YOUR OBJECTIVE:
Please print exactly the lines below, from the start of the material up to and including the line with "S.camera = co", but none of the pictures.

PROVIDED DATA:

==============================

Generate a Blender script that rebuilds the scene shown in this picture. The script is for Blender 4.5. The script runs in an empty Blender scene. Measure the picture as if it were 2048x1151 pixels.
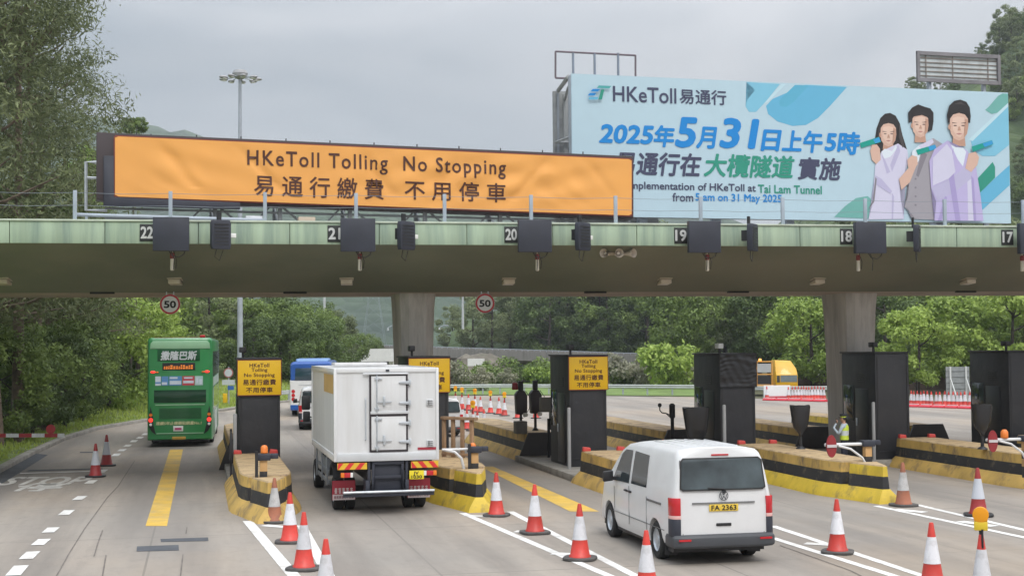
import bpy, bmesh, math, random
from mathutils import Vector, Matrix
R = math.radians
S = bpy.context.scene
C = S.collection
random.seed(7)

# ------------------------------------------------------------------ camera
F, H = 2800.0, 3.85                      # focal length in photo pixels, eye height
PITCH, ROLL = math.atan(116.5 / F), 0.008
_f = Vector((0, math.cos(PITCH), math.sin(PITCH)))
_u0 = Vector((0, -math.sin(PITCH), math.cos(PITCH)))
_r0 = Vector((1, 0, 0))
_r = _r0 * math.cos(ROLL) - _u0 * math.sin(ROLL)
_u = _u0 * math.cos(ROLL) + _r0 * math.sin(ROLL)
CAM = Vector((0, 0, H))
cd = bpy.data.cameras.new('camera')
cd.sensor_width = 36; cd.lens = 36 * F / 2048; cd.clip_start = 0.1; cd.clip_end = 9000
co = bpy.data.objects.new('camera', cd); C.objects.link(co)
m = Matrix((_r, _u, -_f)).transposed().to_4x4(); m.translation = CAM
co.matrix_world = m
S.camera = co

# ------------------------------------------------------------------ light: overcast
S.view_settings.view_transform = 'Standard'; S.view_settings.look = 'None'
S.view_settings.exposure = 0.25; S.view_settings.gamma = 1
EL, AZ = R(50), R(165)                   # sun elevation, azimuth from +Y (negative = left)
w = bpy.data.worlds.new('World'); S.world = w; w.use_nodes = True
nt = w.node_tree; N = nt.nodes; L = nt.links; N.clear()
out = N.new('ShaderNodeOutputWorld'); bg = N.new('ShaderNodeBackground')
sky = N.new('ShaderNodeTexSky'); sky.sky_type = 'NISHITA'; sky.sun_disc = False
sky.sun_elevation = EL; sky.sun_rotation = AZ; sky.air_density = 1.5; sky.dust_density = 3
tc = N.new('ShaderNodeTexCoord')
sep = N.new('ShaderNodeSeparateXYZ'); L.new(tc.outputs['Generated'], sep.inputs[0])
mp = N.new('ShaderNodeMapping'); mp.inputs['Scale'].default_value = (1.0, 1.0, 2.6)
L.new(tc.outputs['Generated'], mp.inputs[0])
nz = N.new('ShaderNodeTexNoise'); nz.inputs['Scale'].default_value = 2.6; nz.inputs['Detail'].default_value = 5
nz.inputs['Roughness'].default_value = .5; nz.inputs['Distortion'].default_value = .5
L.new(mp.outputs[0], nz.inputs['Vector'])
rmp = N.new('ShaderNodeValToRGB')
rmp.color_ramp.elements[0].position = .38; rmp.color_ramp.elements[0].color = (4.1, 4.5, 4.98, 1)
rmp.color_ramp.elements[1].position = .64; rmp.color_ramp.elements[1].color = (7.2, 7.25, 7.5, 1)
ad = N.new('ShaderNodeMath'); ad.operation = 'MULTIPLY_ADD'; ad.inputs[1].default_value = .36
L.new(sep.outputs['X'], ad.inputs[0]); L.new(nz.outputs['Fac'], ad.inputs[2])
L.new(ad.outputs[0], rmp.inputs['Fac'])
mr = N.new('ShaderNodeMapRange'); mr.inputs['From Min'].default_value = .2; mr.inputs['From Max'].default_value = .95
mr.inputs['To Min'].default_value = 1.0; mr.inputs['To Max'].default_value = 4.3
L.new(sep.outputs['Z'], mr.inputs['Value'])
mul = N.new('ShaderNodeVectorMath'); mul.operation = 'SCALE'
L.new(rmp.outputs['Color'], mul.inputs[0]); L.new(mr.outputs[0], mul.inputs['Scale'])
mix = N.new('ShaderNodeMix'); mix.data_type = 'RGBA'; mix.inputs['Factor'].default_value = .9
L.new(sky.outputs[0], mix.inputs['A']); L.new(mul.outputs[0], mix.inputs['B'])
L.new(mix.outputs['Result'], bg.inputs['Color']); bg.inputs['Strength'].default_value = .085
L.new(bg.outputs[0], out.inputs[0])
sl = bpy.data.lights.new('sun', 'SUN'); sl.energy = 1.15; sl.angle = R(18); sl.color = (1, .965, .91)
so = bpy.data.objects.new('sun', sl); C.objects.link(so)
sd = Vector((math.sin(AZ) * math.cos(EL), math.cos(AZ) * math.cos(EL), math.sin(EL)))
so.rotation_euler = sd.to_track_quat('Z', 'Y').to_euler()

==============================

EXERCISE RESPONSE:
Generate a Blender script that rebuilds the scene shown in this picture. The script is for Blender 4.5. The script runs in an empty Blender scene. Measure the picture as if it were 2048x1151 pixels.
import bpy, bmesh, math, random
from mathutils import Vector, Matrix
R = math.radians
S = bpy.context.scene
C = S.collection
random.seed(7)

# ------------------------------------------------------------------ camera
F, H = 2800.0, 3.85                      # focal length in photo pixels, eye height
PITCH, ROLL = math.atan(116.5 / F), 0.008
_f = Vector((0, math.cos(PITCH), math.sin(PITCH)))
_u0 = Vector((0, -math.sin(PITCH), math.cos(PITCH)))
_r0 = Vector((1, 0, 0))
_r = _r0 * math.cos(ROLL) - _u0 * math.sin(ROLL)
_u = _u0 * math.cos(ROLL) + _r0 * math.sin(ROLL)
CAM = Vector((0, 0, H))
cd = bpy.data.cameras.new('camera')
cd.sensor_width = 36; cd.lens = 36 * F / 2048; cd.clip_start = 0.1; cd.clip_end = 9000
co = bpy.data.objects.new('camera', cd); C.objects.link(co)
m = Matrix((_r, _u, -_f)).transposed().to_4x4(); m.translation = CAM
co.matrix_world = m
S.camera = co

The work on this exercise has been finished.